Larry Northup and the Evans Middle School students on the Great Western Expedition should be getting back into town this morning. It’s Northup’s final trip with the school’s travel program, a program he has shepherded for years.

We’re not sure how many miles Northup racked up over the years with the program, how many hours he has spent in a bus watching the American countryside roll past. What we are sure of is that he has done those students an incredible service.

Travel is one of the best antidotes to prejudice and small-mindedness in existence. When you leave a region for the first time, your understanding of the world increases. When you have the opportunity to encounter people whose backgrounds are different from your own, you learn most really aren’t all that different.

Few people ever forget the first time they see iconic locations like Washington, D.C., or Yellowstone. Those sights, so different from those familiar to southeast Iowa, are engraved in the memory. It is at moments like that we learn the world is bigger than ourselves and our small communities.

It’s not that Iowa lacks history or that people fail to learn about it. Nor is it merely a question of familiarity breeding contempt. But it is indisputable that the things we see and experience on a daily basis lose some of the value they might otherwise hold. It is far easier to take such things for granted than those sights and experiences we know we might have but once or twice in a lifetime.
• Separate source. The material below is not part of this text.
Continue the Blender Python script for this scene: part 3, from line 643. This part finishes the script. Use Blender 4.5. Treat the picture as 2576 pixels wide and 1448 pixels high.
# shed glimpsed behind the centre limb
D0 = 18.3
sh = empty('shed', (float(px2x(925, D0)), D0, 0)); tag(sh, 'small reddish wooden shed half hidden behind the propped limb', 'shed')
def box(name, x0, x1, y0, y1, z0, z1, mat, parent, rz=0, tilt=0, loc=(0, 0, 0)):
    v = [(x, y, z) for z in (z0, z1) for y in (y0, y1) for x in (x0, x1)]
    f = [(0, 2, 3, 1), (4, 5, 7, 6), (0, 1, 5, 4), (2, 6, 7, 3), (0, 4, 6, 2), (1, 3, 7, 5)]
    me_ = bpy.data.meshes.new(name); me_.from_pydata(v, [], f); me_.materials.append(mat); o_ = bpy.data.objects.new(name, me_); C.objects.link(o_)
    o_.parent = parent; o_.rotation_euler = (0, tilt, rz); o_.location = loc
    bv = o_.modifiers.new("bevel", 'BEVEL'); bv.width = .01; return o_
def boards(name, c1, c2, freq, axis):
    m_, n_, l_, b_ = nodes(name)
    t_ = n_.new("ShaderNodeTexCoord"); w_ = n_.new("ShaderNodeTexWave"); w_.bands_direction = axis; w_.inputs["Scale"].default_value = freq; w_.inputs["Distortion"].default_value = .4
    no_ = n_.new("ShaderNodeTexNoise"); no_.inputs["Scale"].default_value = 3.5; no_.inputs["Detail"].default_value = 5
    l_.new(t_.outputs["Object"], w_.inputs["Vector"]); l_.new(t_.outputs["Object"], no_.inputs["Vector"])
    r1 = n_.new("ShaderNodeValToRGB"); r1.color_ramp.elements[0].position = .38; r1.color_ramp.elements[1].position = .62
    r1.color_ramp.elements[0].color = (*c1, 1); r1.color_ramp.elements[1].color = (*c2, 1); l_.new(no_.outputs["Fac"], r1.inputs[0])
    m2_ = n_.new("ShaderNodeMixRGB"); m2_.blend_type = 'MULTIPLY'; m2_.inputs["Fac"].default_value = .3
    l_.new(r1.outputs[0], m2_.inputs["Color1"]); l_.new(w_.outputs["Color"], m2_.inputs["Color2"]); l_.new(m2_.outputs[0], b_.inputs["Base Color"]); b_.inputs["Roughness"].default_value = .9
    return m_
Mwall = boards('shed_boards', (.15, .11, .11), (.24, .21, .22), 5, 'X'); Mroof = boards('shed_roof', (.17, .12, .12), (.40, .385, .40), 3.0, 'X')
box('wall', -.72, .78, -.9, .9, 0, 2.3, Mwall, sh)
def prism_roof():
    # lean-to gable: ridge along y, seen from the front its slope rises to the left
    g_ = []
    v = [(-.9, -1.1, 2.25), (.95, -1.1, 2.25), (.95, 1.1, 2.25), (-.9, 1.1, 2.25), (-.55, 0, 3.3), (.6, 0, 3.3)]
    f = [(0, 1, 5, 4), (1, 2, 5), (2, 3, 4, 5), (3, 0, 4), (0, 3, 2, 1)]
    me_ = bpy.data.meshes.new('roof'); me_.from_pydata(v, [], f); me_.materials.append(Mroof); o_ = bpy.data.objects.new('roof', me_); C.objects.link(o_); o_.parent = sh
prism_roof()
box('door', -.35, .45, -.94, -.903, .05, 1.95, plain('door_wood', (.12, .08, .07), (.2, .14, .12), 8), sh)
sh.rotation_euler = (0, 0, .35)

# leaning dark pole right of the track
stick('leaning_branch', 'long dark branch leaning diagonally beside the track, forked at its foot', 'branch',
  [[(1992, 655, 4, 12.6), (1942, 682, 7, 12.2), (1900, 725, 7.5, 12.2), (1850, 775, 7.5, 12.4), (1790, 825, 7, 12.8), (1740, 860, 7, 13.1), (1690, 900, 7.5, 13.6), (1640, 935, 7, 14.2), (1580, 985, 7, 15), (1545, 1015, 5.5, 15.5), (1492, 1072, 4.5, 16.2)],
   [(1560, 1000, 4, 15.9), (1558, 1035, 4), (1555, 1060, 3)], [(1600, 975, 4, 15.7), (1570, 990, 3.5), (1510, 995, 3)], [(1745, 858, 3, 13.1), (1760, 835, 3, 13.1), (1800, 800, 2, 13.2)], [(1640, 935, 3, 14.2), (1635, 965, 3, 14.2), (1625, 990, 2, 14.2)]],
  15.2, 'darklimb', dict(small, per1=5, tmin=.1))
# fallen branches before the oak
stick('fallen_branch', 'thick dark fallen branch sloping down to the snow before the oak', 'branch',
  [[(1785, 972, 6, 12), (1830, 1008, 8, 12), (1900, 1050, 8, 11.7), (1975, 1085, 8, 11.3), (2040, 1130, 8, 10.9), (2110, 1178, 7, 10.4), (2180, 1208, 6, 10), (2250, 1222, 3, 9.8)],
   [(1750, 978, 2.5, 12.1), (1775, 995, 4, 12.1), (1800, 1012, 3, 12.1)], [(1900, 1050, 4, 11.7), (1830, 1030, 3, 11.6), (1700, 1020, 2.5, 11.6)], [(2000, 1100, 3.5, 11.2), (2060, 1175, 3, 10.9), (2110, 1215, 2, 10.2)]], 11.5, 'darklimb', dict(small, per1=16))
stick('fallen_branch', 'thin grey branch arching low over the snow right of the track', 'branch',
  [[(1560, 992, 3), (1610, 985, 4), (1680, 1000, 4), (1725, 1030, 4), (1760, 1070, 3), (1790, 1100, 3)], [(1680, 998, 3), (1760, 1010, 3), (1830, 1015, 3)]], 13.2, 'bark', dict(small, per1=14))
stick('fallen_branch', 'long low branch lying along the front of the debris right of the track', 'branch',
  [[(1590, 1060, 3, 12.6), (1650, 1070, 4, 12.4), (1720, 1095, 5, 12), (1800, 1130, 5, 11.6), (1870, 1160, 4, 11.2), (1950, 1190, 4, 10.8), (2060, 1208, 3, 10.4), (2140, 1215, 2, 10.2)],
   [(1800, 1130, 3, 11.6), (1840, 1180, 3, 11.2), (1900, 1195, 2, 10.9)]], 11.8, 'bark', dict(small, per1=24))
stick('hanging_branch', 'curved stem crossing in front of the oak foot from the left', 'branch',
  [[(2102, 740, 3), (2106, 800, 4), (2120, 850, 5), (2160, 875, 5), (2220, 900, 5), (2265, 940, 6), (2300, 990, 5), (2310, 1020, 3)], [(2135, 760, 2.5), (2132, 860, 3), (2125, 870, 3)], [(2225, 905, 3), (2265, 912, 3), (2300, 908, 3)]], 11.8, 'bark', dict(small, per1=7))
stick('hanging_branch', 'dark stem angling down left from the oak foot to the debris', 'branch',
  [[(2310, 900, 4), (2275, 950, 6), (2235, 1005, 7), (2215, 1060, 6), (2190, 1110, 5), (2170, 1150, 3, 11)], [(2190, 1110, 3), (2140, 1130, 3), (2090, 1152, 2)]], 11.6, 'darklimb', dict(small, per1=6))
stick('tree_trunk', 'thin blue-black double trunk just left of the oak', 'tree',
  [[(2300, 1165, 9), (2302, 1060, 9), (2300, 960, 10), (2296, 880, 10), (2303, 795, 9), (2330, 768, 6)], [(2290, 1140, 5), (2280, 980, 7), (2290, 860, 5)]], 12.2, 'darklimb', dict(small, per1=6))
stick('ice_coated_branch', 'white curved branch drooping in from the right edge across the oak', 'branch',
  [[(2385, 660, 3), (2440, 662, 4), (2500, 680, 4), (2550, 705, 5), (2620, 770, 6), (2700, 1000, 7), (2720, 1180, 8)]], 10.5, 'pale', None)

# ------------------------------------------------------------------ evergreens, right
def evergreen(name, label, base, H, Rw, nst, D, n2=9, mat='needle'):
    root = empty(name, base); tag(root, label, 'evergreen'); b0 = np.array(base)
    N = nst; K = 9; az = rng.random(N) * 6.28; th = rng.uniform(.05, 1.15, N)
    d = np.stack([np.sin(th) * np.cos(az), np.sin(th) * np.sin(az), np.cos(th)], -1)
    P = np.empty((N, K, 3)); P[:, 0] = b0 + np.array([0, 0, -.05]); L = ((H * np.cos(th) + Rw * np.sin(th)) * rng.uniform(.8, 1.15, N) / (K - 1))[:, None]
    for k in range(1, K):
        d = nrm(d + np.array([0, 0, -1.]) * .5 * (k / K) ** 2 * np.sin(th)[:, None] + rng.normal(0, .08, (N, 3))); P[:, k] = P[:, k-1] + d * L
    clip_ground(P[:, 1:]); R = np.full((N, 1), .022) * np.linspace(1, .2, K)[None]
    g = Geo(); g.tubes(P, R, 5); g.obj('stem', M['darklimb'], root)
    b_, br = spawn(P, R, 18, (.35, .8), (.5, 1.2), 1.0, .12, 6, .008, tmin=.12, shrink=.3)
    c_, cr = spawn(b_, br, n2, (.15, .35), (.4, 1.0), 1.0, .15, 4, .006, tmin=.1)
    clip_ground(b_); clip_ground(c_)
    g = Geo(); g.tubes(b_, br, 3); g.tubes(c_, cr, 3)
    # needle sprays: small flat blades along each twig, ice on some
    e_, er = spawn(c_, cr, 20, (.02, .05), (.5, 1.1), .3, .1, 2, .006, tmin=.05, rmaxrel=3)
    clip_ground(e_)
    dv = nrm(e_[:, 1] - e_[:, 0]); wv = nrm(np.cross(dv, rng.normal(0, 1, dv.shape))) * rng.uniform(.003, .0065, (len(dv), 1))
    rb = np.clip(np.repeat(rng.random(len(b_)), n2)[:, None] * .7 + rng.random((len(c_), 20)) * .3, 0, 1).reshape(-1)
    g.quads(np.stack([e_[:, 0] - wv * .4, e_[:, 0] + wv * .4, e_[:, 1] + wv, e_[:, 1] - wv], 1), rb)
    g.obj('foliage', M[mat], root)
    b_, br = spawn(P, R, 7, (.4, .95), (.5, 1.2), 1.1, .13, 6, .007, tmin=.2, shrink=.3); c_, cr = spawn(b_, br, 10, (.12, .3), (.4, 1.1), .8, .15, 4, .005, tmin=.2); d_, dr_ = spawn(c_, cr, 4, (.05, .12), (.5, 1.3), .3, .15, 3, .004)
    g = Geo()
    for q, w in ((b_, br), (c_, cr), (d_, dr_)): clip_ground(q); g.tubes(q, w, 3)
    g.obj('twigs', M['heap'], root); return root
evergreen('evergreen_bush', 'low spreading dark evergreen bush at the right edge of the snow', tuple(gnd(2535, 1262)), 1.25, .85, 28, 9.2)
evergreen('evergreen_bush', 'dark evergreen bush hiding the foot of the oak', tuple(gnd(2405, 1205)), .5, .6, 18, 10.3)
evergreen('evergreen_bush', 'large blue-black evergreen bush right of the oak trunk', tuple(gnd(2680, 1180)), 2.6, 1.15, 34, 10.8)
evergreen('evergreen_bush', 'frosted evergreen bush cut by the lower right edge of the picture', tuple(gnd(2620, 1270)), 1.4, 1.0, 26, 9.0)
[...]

Travel changes our view of the familiar as well. Author Terry Pratchett put it well:

“Why do you go away? So that you can come back. So that you can see the place you came from with new eyes and extra colors. And the people there see you differently, too. Coming back to where you started is not the same as never leaving.”

The travel programs Northup has led offered the opportunity to grow to generations of students. He spent more than four decades finding ways for students who might not otherwise have had the chance to experience the world outside of southeast Iowa to do so. While they might not fully understand how precious such an experience is at the time, they surely do later in life.
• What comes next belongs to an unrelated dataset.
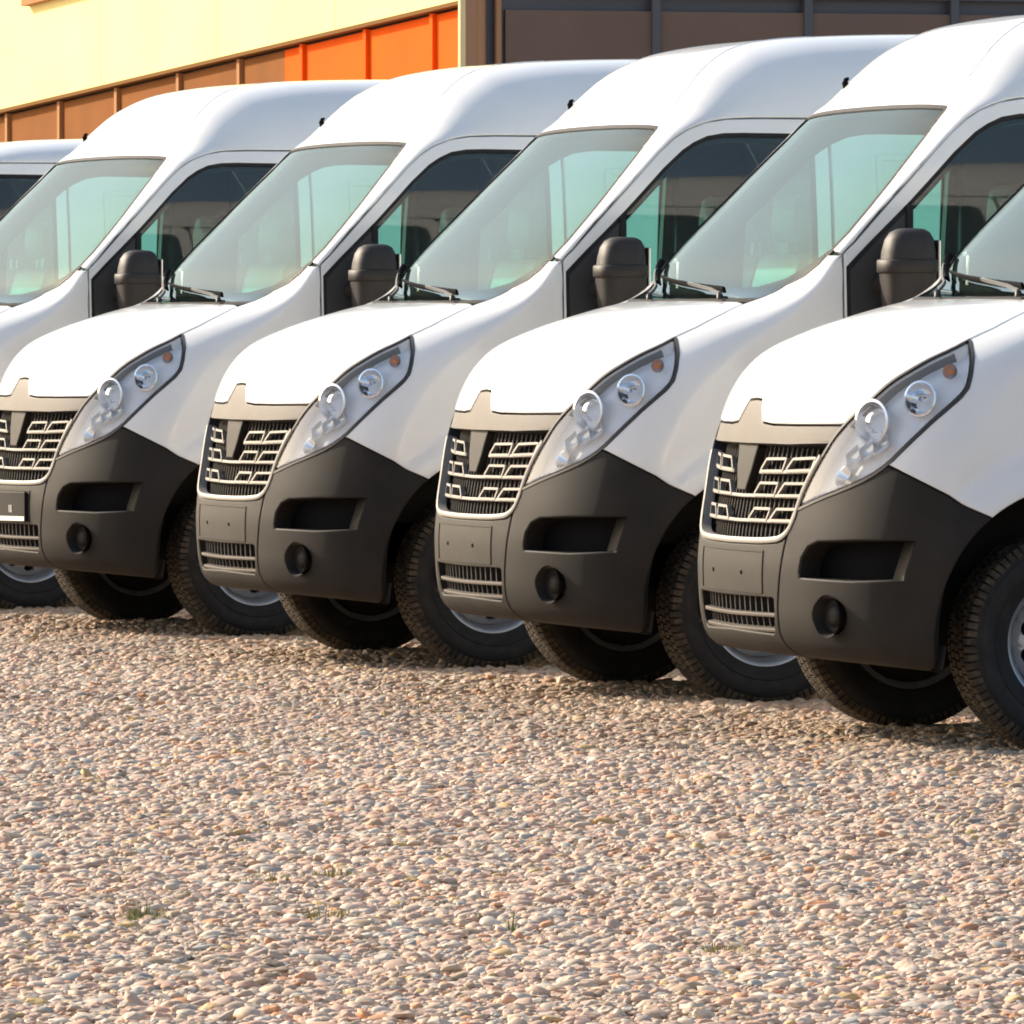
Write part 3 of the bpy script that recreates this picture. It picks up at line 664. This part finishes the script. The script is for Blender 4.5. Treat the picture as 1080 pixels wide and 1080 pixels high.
WHEEL = {}
def wheel(van, x, s):
    R = .346
    if not WHEEL:
        # rim: dished disc with round vents
        def rimchart(a, b):
            a = np.asarray(a, float); b = np.asarray(b, float); r = np.hypot(a, b)
            d = np.interp(r, [0, .055, .075, .105, .15, .178, .19, .2], [.052, .052, .040, .050, .044, .018, -.01, -.05])
            return np.stack([a, d, b], -1)
        ang = np.linspace(0, 2*math.pi, 64, endpoint=False)
        outer = [(.196*math.cos(t), .196*math.sin(t)) for t in ang]
        holes = [[(.142*math.cos(q)+.017*math.cos(t)*math.cos(q)-.024*math.sin(t)*math.sin(q), .142*math.sin(q)+.017*math.cos(t)*math.sin(q)+.024*math.sin(t)*math.cos(q)) for t in np.linspace(0, 2*math.pi, 14, endpoint=False)] for q in np.linspace(0, 2*math.pi, 10, endpoint=False)]
        o = panel('wheel', outer, rimchart, 'rim_silver', None, holes=holes, grid=.014, thick=.01, gap=0, roll=.001, centre=(0, -1, 0))
        WHEEL['disc'] = o.data; bpy.data.objects.remove(o)
        My = Matrix.Rotation(-math.pi/2, 4, 'X')          # local Z -> +Y
        rim = MB().lathe([(.176, .02), (.184, .046), (.190, .062), (.200, .070), (.212, .074), (.2195, .070), (.2195, .060), (.208, .055), (.204, .03), (.195, -.02), (.195, -.11), (.215, -.12)], My, 72)
        o = rim.build('rim_lip', 'rim_silver', None, True, angle=45); WHEEL['lip'] = o.data; bpy.data.objects.remove(o)
        o = MB().lathe([(.0, .068), (.026, .067), (.032, .060), (.034, .045)], My, 28).build('hub_cap', 'dark_plastic', None, True, angle=40); WHEEL['cap'] = o.data; bpy.data.objects.remove(o)
        nb = MB()
        for k in range(5):
            t = 2*math.pi*k/5+.3; nb.lathe([(.0, .064), (.009, .062), (.011, .042)], Matrix.Translation((.083*math.cos(t), 0, .083*math.sin(t))) @ My, 6)
        o = nb.build('wheel_nuts', 'chrome', None); WHEEL['nuts'] = o.data; bpy.data.objects.remove(o)
        # tyre carcass
        pr = [(.205,.078),(.222,.082),(.236,.094),(.262,.108),(.290,.112),(.314,.108),(.330,.097),(.334,.09),(.334,-.09),(.330,-.097),(.314,-.108),(.290,-.112),(.262,-.108),(.236,-.094),(.205,-.085)]
        ty = MB().lathe(pr, My, 72)
        for rr in (.250, .302): ty.lathe([(rr-.002, .1045 if rr < .27 else .1105), (rr, .1065 if rr < .27 else .1125), (rr+.002, .1055 if rr < .27 else .1115)], My, 72)
        o = ty.build('tyre', 'rubber', None, True, angle=60); WHEEL['tyre'] = o.data; bpy.data.objects.remove(o)
        # tread blocks
        tb = MB(); nblk = 84
        rows = [(-.102, -.066, .0, .5), (-.058, -.024, .4, .0), (-.017, .017, .2, .0), (.024, .058, .6, .0), (.066, .102, .1, .5)]
        for (y0, y1, ph, sh) in rows:
            for k in range(nblk):
                t0 = 2*math.pi*(k+ph)/nblk; t1 = t0+2*math.pi*.74/nblk
                def pt(t, y, r): return (r*math.cos(t), y, r*math.sin(t))
                def rad(y): return R-.10*max(0, abs(y)-.07)**1.2*2.2
                V = []
                for t, tt in ((t0, .004), (t1, -.004)):
                    for y in (y0, y1): V += [pt(t, y, .328), pt(t, y, rad(y))]
                if sh:
                    pass
                tb.add(V, [(1, 3, 7, 5), (0, 1, 5, 4), (2, 6, 7, 3), (0, 2, 3, 1), (4, 5, 7, 6)])
                if sh:   # shoulder lug running down the sidewall
                    ye = y1 if y1 > .09 else y0; sg = math.copysign(1, ye)
                    V = [pt(t0, ye, rad(ye)), pt(t1, ye, rad(ye)), pt(t1, sg*.1115, .316), pt(t0, sg*.1115, .316), pt(t0, ye-sg*.02, .315), pt(t1, ye-sg*.02, .315), pt(t1, sg*.100, .305), pt(t0, sg*.100, .305)]
                    tb.add(V, [(0, 1, 2, 3), (0, 3, 7, 4), (1, 5, 6, 2), (3, 2, 6, 7)])
        o = tb.build('tread', 'tread', None); WHEEL['tread'] = o.data; bpy.data.objects.remove(o)
        o = MB().lathe([(.0, -.02), (.19, -.02), (.192, -.085), (.0, -.09)], My, 40).build('brake_disc', 'under', None, True, angle=40); WHEEL['disc_b'] = o.data; bpy.data.objects.remove(o)
    w = bpy.data.objects.new('wheel', WHEEL['disc']); COL.objects.link(w); w.parent = van
    w.location = (x, s*.868, .338); w.rotation_euler = (0, random.uniform(0, 1), 0 if s > 0 else math.pi)
    for nm, key in (('rim_lip', 'lip'), ('hub_cap', 'cap'), ('wheel_nut', 'nuts'), ('tyre', 'tyre'), ('tread', 'tread'), ('brake_disc', 'disc_b')):
        o = bpy.data.objects.new(nm, WHEEL[key]); COL.objects.link(o); o.parent = w
        if nm == 'tread': o['kind'] = 'stuff'
    return w

def copy_tree(o, parent=None):
    c = o.copy(); COL.objects.link(c); c.parent = parent
    for ch in list(o.children): copy_tree(ch, c)
    return c

# ================================================================== ground
def ground_mat():
    m = bpy.data.materials.new('soil'); m.use_nodes = True; MATS['soil'] = m; nt = m.node_tree; N = nt.nodes.new; L = nt.links.new
    b = nt.nodes['Principled BSDF']; b.inputs['Roughness'].default_value = .9; b.inputs['Specular IOR Level'].default_value = .2
    tc = N('ShaderNodeTexCoord'); vo = N('ShaderNodeTexVoronoi'); vo.inputs['Scale'].default_value = 48; L(tc.outputs['Object'], vo.inputs['Vector'])
    r = N('ShaderNodeValToRGB'); e = r.color_ramp.elements
    e[0].color = (.30, .22, .17, 1); e[1].color = (.46, .37, .31, 1); e.new(.5).color = (.38, .29, .23, 1)
    L(vo.outputs['Color'], r.inputs[0]); L(r.outputs[0], b.inputs['Base Color'])
    bp = N('ShaderNodeBump'); bp.inputs['Distance'].default_value = .01; bp.inputs['Strength'].default_value = .8; bp.invert = True
    L(vo.outputs['Distance'], bp.inputs['Height']); L(bp.outputs[0], b.inputs['Normal'])
    return m
ground_mat()
g = mesh_obj('ground', [(-600, -600, -.012), (600, -600, -.012), (600, 600, -.012), (-600, 600, -.012)], [(0, 1, 2, 3)], 'soil')
tag(g, 'pale gravel yard the vans are parked on', 'ground', kind='structure')

def pebble_mat():
    m = bpy.data.materials.new('pebble'); m.use_nodes = True; MATS['pebble'] = m; nt = m.node_tree; N = nt.nodes.new; L = nt.links.new
    b = nt.nodes['Principled BSDF']; b.inputs['Roughness'].default_value = .7; b.inputs['Specular IOR Level'].default_value = .3
    at = N('ShaderNodeAttribute'); at.attribute_type = 'INSTANCER'; at.attribute_name = 'tint'
    r = N('ShaderNodeValToRGB'); r.color_ramp.interpolation = 'CONSTANT'; e = r.color_ramp.elements
    cols = [(0, (.48,.37,.31)), (.13, (.54,.38,.32)), (.26, (.53,.43,.36)), (.38, (.46,.34,.29)), (.48, (.56,.48,.42)), (.58, (.44,.37,.34)),
            (.66, (.56,.37,.30)), (.74, (.44,.33,.24)), (.80, (.62,.56,.51)), (.86, (.38,.38,.38)), (.90, (.56,.30,.18)), (.935, (.29,.23,.18)), (.96, (.52,.38,.20)), (.98, (.32,.30,.29))]
    e[0].color = (*cols[0][1], 1); e[1].position = cols[1][0]; e[1].color = (*cols[1][1], 1)
    cols = [(p, (c[0]*1.05, c[1]*1.0, c[2]*.87)) for p, c in cols]
    e[0].color = (*cols[0][1], 1); e[1].color = (*cols[1][1], 1)
    for p, c in cols[2:]: e.new(p).color = (*c, 1)
    L(at.outputs['Fac'], r.inputs[0])
    tc = N('ShaderNodeTexCoord'); no = N('ShaderNodeTexNoise'); no.inputs['Scale'].default_value = 2.5; no.inputs['Detail'].default_value = 4
    L(tc.outputs['Object'], no.inputs['Vector'])
    mp = N('ShaderNodeMapRange'); mp.inputs['To Min'].default_value = .80; mp.inputs['To Max'].default_value = 1.12; L(no.outputs['Fac'], mp.inputs['Value'])
    at2 = N('ShaderNodeAttribute'); at2.attribute_type = 'INSTANCER'; at2.attribute_name = 'patch'
    mu = N('ShaderNodeMath'); mu.operation = 'MULTIPLY'; L(mp.outputs[0], mu.inputs[0]); L(at2.outputs['Fac'], mu.inputs[1])
    mx = N('ShaderNodeMix'); mx.data_type = 'RGBA'; mx.blend_type = 'MULTIPLY'; mx.inputs[0].default_value = 1
    at3 = N('ShaderNodeAttribute'); at3.attribute_type = 'INSTANCER'; at3.attribute_name = 'dirt_shade'
    dm = N('ShaderNodeMath'); dm.operation = 'MULTIPLY'; dm.inputs[1].default_value = .40; L(at3.outputs['Fac'], dm.inputs[0])
    dx = N('ShaderNodeMix'); dx.data_type = 'RGBA'; dx.inputs[7].default_value = (.30, .205, .115, 1); L(dm.outputs[0], dx.inputs[0]); L(r.outputs[0], dx.inputs[6])  # brown covers dirty stones and painted shadow near the vans
    L(dx.outputs[2], mx.inputs[6]); L(mu.outputs[0], mx.inputs[7]); L(mx.outputs[2], b.inputs['Base Color'])
pebble_mat()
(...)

The comments left online at the program’s Facebook page reflect that understanding. Scores of people have left their thoughts about the trips they took. They talk about the fun they had, about how the trips improved their understanding and appreciation for our country.
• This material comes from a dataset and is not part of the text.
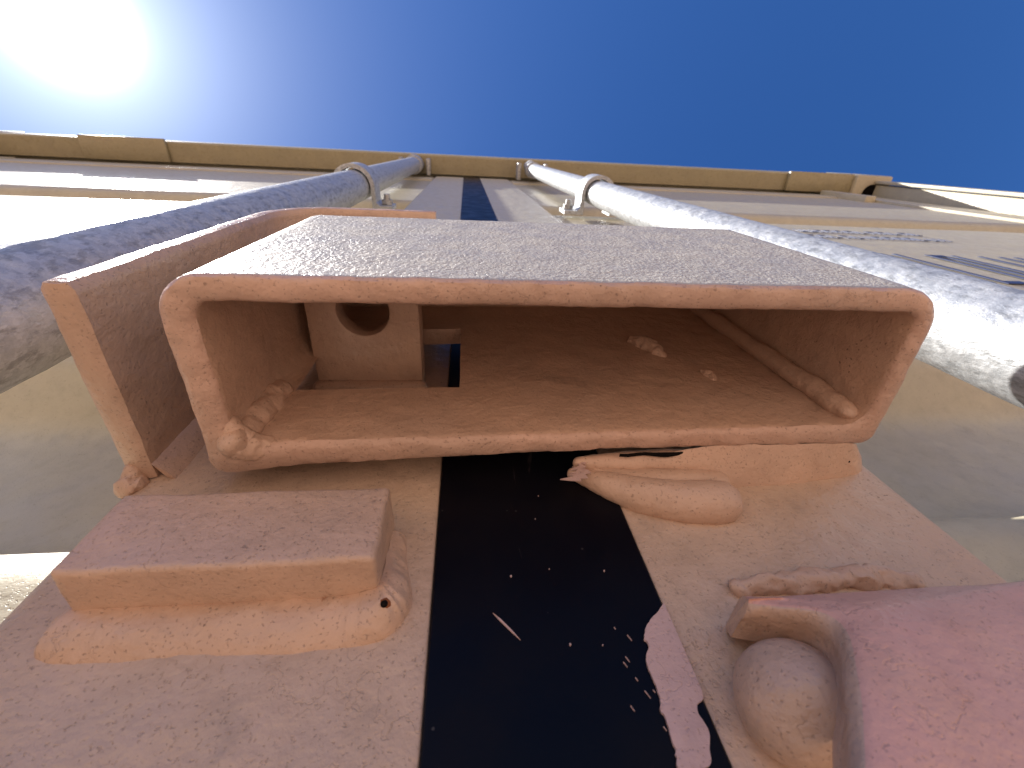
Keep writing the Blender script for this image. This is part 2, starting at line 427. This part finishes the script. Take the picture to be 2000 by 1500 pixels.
for (cx, cz, L, a) in ((.0315, .0915, .0034, 200), (.0318, .0895, .0042, 188), (.0310, .0880, .0038, 176), (.0300, .0868, .0052, 183), (.0312, .0905, .0030, 215), (.0322, .0925, .0030, 60), (.0320, .0885, .0026, 160), (.0326, .0900, .0040, 150), (.0318, .0878, .0050, 195), (.0322, .0912, .0034, 120), (.0330, .0895, .0036, 205)):
    c_, s_ = math.cos(R(a)), math.sin(R(a)); wdt = L * .22
    poly = [(cx - s_ * wdt, cz + c_ * wdt), (cx + c_ * L * .5 - s_ * wdt * .6, cz + s_ * L * .5 + c_ * wdt * .6), (cx + c_ * L, cz + s_ * L), (cx + c_ * L * .45 + s_ * wdt * .5, cz + s_ * L * .45 - c_ * wdt * .5), (cx + s_ * wdt, cz - c_ * wdt)]
    poly = [(u - .0016, v - .0036) for u, v in poly]
    y0 = .0735 - rr.random() * .0012
    prism(poly, 'y', y0, y0 + .0003, fl)
rr = random.Random(8)
fk = obj('torn_paint', fl, M['smear'], ga, smooth=0)
sc_ = bmesh.new()
prism([(.0048, .0521), (.0062, .0508), (.0082, .0484), (.0095, .0466), (.0080, .0482), (.0060, .0505)], 'y', YF - .0009, YF - .0005, sc_)
for (x, z) in ((.0243, .0447), (.0184, .0452), (.0173, .0613), (.0290, .0602), (.0163, .0756), (.0182, .0834), (.0090, .0600)):
    r_ = rr.uniform(.00008, .00020)
    prism([(x + r_ * math.cos(t), z + r_ * 1.2 * math.sin(t)) for t in (0, 1.05, 2.1, 3.14, 4.2, 5.24)], 'y', YF - .0009, YF - .0005, sc_)
for _ in range(9):
    x, z = rr.uniform(.026, .0312), rr.uniform(.030, .048); L = rr.uniform(.0003, .0016); w_ = .00004
    prism([(x, z), (x + w_ * 2, z), (x + L * .5 + w_, z - L), (x + L * .5, z - L)], 'y', YF - .0009, YF - .0005, sc_)
obj('scratch', sc_, M['smear'], ga, smooth=0)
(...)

There is some question about the future of the travel program. While the school district has said it wants the program to continue, questions about how fundraising will be done and whether students will fully benefit from their own efforts are real. We hope a means can be found to continue the trips.

The locations sought by the travel program cannot be said to lack visitors. They are not, in Robert Frost’s words, the roads less travelled by. But they have certainly made all the difference for those who have accompanied Northup over the years.